*TASK TO CARRY OUT:* Locate the line that contains "The Blender Python" in the entries below, then repeat it and every following line through the line that contains "return lambda p, q: abs(p.z", exactly, and no others.

Rows from a 3D scene dataset
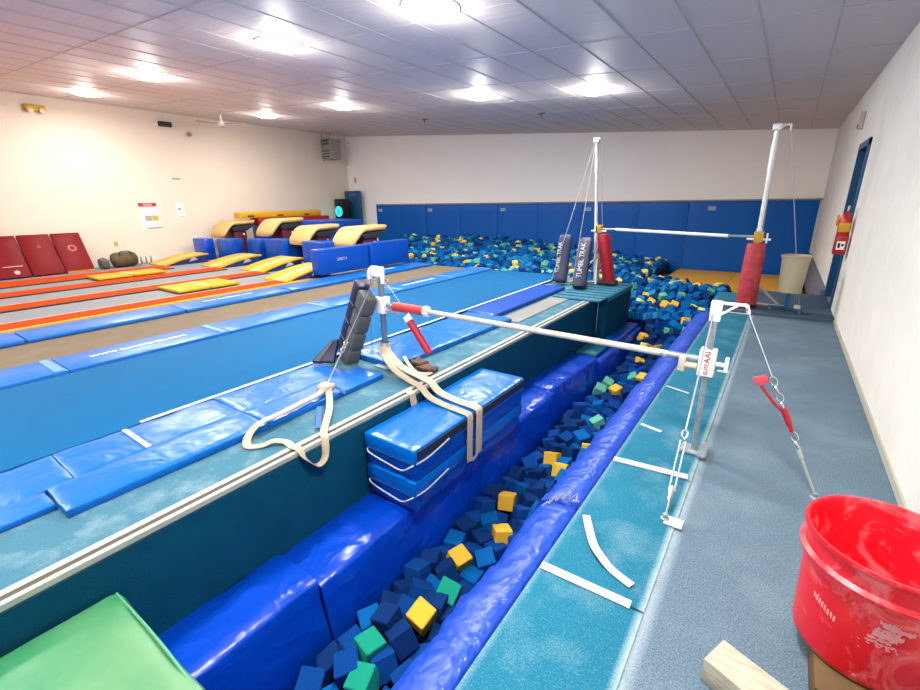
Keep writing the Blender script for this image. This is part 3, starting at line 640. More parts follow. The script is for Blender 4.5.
# right side: draped vinyl on the pit edge
def drape(y0, y1, lab, seed, zz=0.):
    t = thing('pit_edge_pad', lab, 'pit padding', (-.75, (y0 + y1) / 2, -.4)); bm = bmesh.new(); rings = []
    n = int((y1 - y0) / .035)
    for i in range(n + 1):
        y = y0 + (y1 - y0) * i / n; e = .03 * (1 - min(1, min(i, n - i) / 3)) ** 2
        sec = [(-.625, -1.3), (-.625, -.25), (-.63, -.02 + zz - e), (-.66, -.0 + zz - e), (-.72, -.015 + zz - e), (-.79, -.045 + zz), (-.85, -.10 + zz), (-.88, -.17 + zz), (-.89, -.27), (-.87, -.42), (-.85, -.6), (-.84, -1.3)]
        ring = []
        for j, (xx, z) in enumerate(sec):
            k_ = noise.noise(Vector((seed, y * 16 + xx * 9, z * 2.5))) * .011 + noise.noise(Vector((seed + 3, y * 4, xx * 4))) * .009 + abs(noise.noise(Vector((seed + 8, y * 9 - xx * 14, z)))) * .014
            if j < 3: k_ = 0
            ring.append(bm.verts.new((xx - (k_ if j > 5 else 0), y, z + (k_ * (.5 if j < 5 else 1) if 2 < j < 8 else 0))))
        rings.append(ring)
    for a, b_ in zip(rings, rings[1:]):
        for j in range(len(a) - 1): bm.faces.new((a[j], a[j + 1], b_[j + 1], b_[j]))
        bm.faces.new((a[-1], a[0], b_[0], b_[-1]))
    bm.faces.new(rings[0]); bm.faces.new(rings[-1][::-1])
    obj('vinyl_cover', bm, mat('violet_blue_vinyl', (34, 84, 214), .34, crinkle=.35, cscale=5, coat=.05, spec=.45), t, 70)
    return t
drape(-1.5, 1.93, 'near ribbed blue vinyl pad draped over the right pit edge', 5)
t = drape(1.94, 6.95, 'far ribbed blue vinyl pad draped over the right pit edge', 6, .012)
zig = [(-.66 - .02 * (q % 2), 1.9 + .07 * (q % 2), .022 - .0 * q) for q in range(2)]
P = []
for q in range(13):
    s = q / 12; xx = -.645 - s * .22; zz_ = .022 - .10 * s * s * 1.6; P.append((xx, 1.93 + (.035 if q % 2 else -.035), zz_ + .012))
obj('lacing_cord', B(tube(P, .005, 6)), mat('cord_grey', (170, 180, 200), .6), t)

# ------------------------------------------------------------------ right side: teal carpet mats
CM = chalky('teal_chalk_carpet', (28, 128, 160), (196, 222, 228), .34, 3.2, [(.212, .035, .95), (-.215, .03, .35)], fine=1.0)
cl = [(-1.6, 1.44, 'nearest teal carpeted mat on the right platform, dusted with chalk'), (1.45, 2.44, 'teal carpeted mat under the curled tape piece'),
      (2.45, 3.75, 'teal carpeted mat under the near right upright'), (3.76, 5.1, 'teal carpeted mat second from the far end'), (5.11, 6.9, 'farthest teal carpeted mat on the right platform')]
for a, b_, lab in cl:
    t = thing('carpet_mat', lab, 'mat', (-.41, (a + b_) / 2, -.01), 'teal carpeted mats along the right pit edge')
    obj('carpet_top', B(pad(-.625, -.1995, a, b_, -.012, .009, .003, .001, 3, .2, a)), CM, t)
def strip(x0, y0, x1, y1, wd, lab, z=.013):
    dv = Vector((x1 - x0, y1 - y0, 0)); t_ = finish('velcro_strip', B(ribbon([(x0, y0, z), (x1, y1, z)], wd, .003, Vector((-dv.y, dv.x, 0)))), TAPE, None, 0); tag(t_, lab, 'strip')
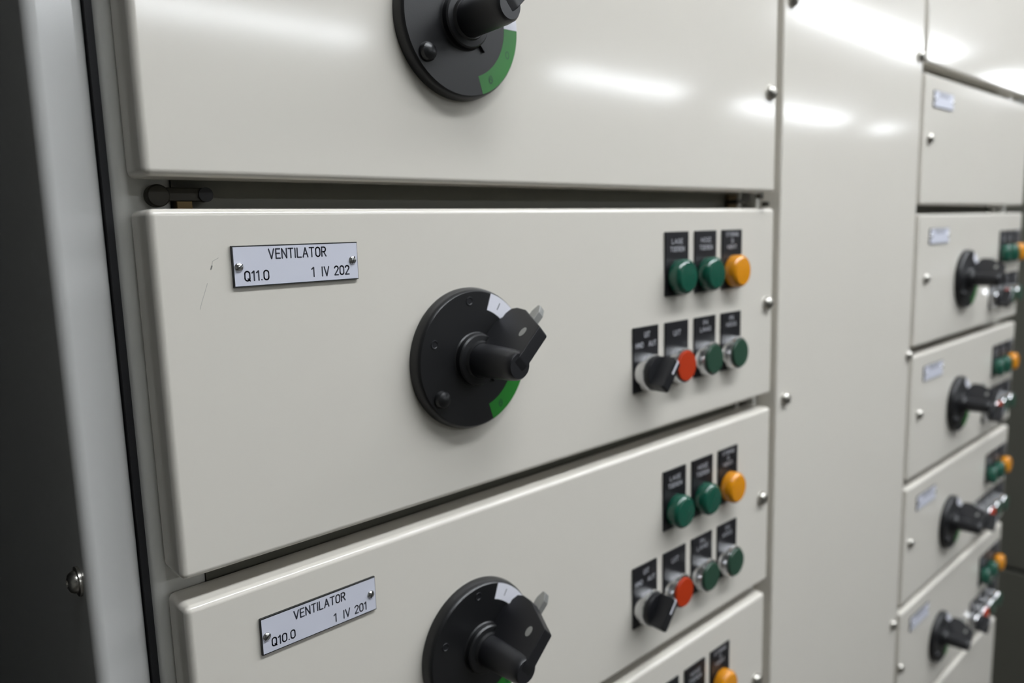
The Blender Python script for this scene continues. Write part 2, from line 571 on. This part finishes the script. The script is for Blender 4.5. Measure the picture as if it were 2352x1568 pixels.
t4 = drawer(XL - 4, -351.6, W1, H1, 'beige drawer at the bottom of the left column, mostly outside the photo', 523)
rotary_switch(t4, 172.5, 82)
controls(t4, 490.0 - XL, -409.0 + 521.9, -477.0 + 521.9)

# cabinet that carries the left column
c1 = thing('switchgear_cabinet', (0, 0, FL), 'beige cabinet frame behind the left column of drawers, black seal down its edge', 'cabinet')
ZB, ZT = 100, 2080


def up(b):
    return lambda p, q: abs(p.z - q.z) > 1 and p.y < b and q.y < b


obj('upright', MB().box(105, 132, 26.5, 620, 0, ZT, FRAME, 5, 4, up(30)), c1)
obj('upright', MB().box(649.6, 656.6, 19, 620, 0, ZT, FRAME, 1.5, 2, up(20)), c1)
obj('flange', MB().box(631, 637, 26.5, 62, 0, ZT, FRAME, 1, 2), c1)
for z in (-345.6, -162.6, 21.2, 205):
    obj('cross_rail', MB().box(132.1, 630.9, 29, 60, z - 16 - FL, z + 16 - FL, RAIL), c1)
obj('back_panel', MB().box(132.1, 649.5, 600, 616, 0, ZT, FRAME), c1)
obj('top_panel', MB().box(132.1, 649.5, 62.1, 599, ZT - 20, ZT, FRAME), c1)
obj('slot_shade_strip', MB().box(637.1, 649.4, 34, 60, 0, ZT - 21, RUBBER), c1)  # added black strip standing in for the darkness deep in the slot
obj('seal', MB().box(101.9, 104.9, 27, 600, 0, ZT, RUBBER), c1, label='black rubber seal')
hg = MB().lathe([(0, 0), (5.2, 0), (5.2, 4.2), (4.6, 5.0), (0, 5.0)], SHADEDMETAL, 123.5, 20.9 - FL, 28)
hg.box(124, 145.5, -3.4, -0.5, 18.4 - FL, 24.8 - FL, SHADEDMETAL, 0.6)
hg.lathe([(0, 0), (3.5, 0), (3.5, 4.4), (0, 4.6)], RUBBER, 145.5, 21.6 - FL, 20)
hg.box(132, 139.5, -2.5, 3, 14.6 - FL, 19 - FL, BRASS, 0.5)
h = obj('hinge', hg, c1, (0, 26, 0))
lt = MB().box(612, 630, 16, 27, 19.0 - FL, 22.6 - FL, SHADEDMETAL, 0.5)
lt.lathe([(0, 0), (2.6, 0), (2.6, 5), (0, 5.4)], SHADEDMETAL, 617, 24.6 - FL, 16).lathe([(0, 0), (2.2, 0), (2.2, 5), (0, 5.4)], SHADEDMETAL, 627, 17.6 - FL, 16)
obj('latch', lt.box(614, 629, 26.5, 29.5, 15 - FL, 27 - FL, BRASS), c1)

# plain covers above and below the modules, outside the photo
obj('cover_panel', MB().box(XL, XL + W1, 0, DOOR_D, 212 - FL, ZT, PAINT, 3.4, 4), c1)
obj('cover_panel', MB().box(XL, XL + W1, 0, DOOR_D, ZB, -536 - FL, PAINT, 3.4, 4), c1)

# end panel on the left of the row
e1 = thing('end_panel', (0, 0, FL), 'grey end panel with a bolt in its dark side, left end of the row', 'panel')
obj('panel_shell', MB().box(78, 101.6, 26.5, 640, 0, ZT, GREY, 5.5, 5, up(30)), e1)
bl = MB().lathe([(0, 0), (8.3, 0), (8.3, 1.4), (6.2, 1.8), (6.0, 3.4), (4.8, 5.0), (2.6, 5.9), (2.2, 5.0), (0, 5.0)], STEEL, seg=32)
bo = obj('bolt', bl, e1, (77.9, 40.5, -157.0 - FL), label='silver domed bolt')
bo.scale = (0.86, 0.86, 0.86)
bo.rotation_euler = (0, 0, math.radians(-90))

# tall cable compartment
cc = thing('cable_compartment', (0, 0, FL), 'tall plain beige cabinet door between the two columns of drawers', 'cabinet')
obj('door_panel', MB().box(658.5, 987, 0, DOOR_D, ZB, ZT, PAINT, 2.2, 4), cc)
obj('carcass', MB().box(657, 988.5, 27, 618, 0, ZT, FRAME), cc)
for x, z in ((671.5, 196.5), (674.5, -165.7), (977, 187.5), (981, -164.3), (972, -513.5), (672, -528)):
    obj('quarter_turn_lock', PROTO['lock'], cc, (x, 0, z - FL), label='silver domed lock')

# ------------------------------------------------------------------ right column of drawers
XR, W2 = 998.5, 438.0
c2 = thing('switchgear_cabinet', (0, 0, FL), 'beige cabinet frame behind the right column of drawers', 'cabinet')
obj('upright', MB().box(989, 1006, 26.5, 620, 0, ZT, FRAME, 2, 2, up(30)), c2)
obj('upright', MB().box(1372, 1446, 26.5, 620, 0, ZT, FRAME, 3, 3, up(30)), c2)
obj('back_panel', MB().box(1006.1, 1371.9, 600, 616, 0, ZT, FRAME), c2)
BOUND = [178, 12.5, -162.5, -335, -504, -675]
for z in BOUND:
    obj('cross_rail', MB().box(1006.1, 1371.9, 32, 60, z - 16 - FL, z + 16 - FL, RAIL), c2)
G2 = 5.5
tops = [355] + [b - G2 for b in BOUND]
bots = [b + G2 for b in BOUND] + [-845]
LAB2 = ['plain beige drawer front above the slanting dark gap, top of the right column',
        'beige drawer with only a small nameplate, second from the top of the right column',
        'beige drawer with switch and lamps, directly under the plain nameplate drawer on the right',
        'beige drawer with switch and lamps, third from the bottom of the right column\'s switches',
        'beige drawer with switch and lamps, second from the bottom of the right column\'s switches',
        'beige drawer with the lowest rotary switch of the right column',
        'plain beige drawer front at the bottom of the right column, under the lowest switch']
for k, (zt, zb) in enumerate(zip(tops, bots)):
    h = zt - zb
    t = drawer(XR, zt, W2, h, LAB2[k], None, front_panel(W2, h).mesh('front_panel'))
    if 1 <= k <= 5:
        obj('quarter_turn_lock', PROTO['lock'], t, ((14.5, 24, 24, 15, 2)[k - 1] + 4, 0, h / 2 + 2), label='silver domed lock')
        add_plate(t, (26, 35, 38, 36, 33)[k - 1], h - 18, [('VENTILATOR', 18.0, -6.6, 4.5, 30.4)])
    if 2 <= k <= 5:
        rotary_switch(t, (0, 0, 174, 171, 165, 148)[k], h - 89).scale = [(0, 0, 0.95, 0.93, 0.91, 0.88)[k]] * 3
        controls(t, 340.0, h - 61, h - 126, 36.0)

obj('cover_panel', MB().box(XR, XR + W2, 0, DOOR_D, 366 - FL, ZT, PAINT, 3.4, 4), c2)
obj('cover_panel', MB().box(XR, XR + W2, 0, DOOR_D, ZB, -856 - FL, PAINT, 3.4, 4), c2)

# locker beyond the end of the row
lk = thing('metal_locker', (2300, 250, FL), 'dark olive metal locker with a horizontal seam, beyond the right end of the row', 'locker')
obj('base_section', MB().box(-300, 300, -380, 420, 0, -0.41 * 2000 - FL - 4, OLIVE, 6, 2), lk)
obj('upper_section', MB().box(-300, 300, -380, 420, -0.41 * 2000 - FL + 4, 1640, OLIVE, 6, 2), lk)
obj('joint_strip', MB().box(-294, 294, -374, 414, -0.41 * 2000 - FL - 4.2, -0.41 * 2000 - FL + 4.2, RUBBER), lk)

*REPLY:*
The Blender Python script for this scene continues. Write part 2, from line 571 on. This part finishes the script. The script is for Blender 4.5. Measure the picture as if it were 2352x1568 pixels.
t4 = drawer(XL - 4, -351.6, W1, H1, 'beige drawer at the bottom of the left column, mostly outside the photo', 523)
rotary_switch(t4, 172.5, 82)
controls(t4, 490.0 - XL, -409.0 + 521.9, -477.0 + 521.9)

# cabinet that carries the left column
c1 = thing('switchgear_cabinet', (0, 0, FL), 'beige cabinet frame behind the left column of drawers, black seal down its edge', 'cabinet')
ZB, ZT = 100, 2080


def up(b):
    return lambda p, q: abs(p.z - q.z) > 1 and p.y < b and q.y < b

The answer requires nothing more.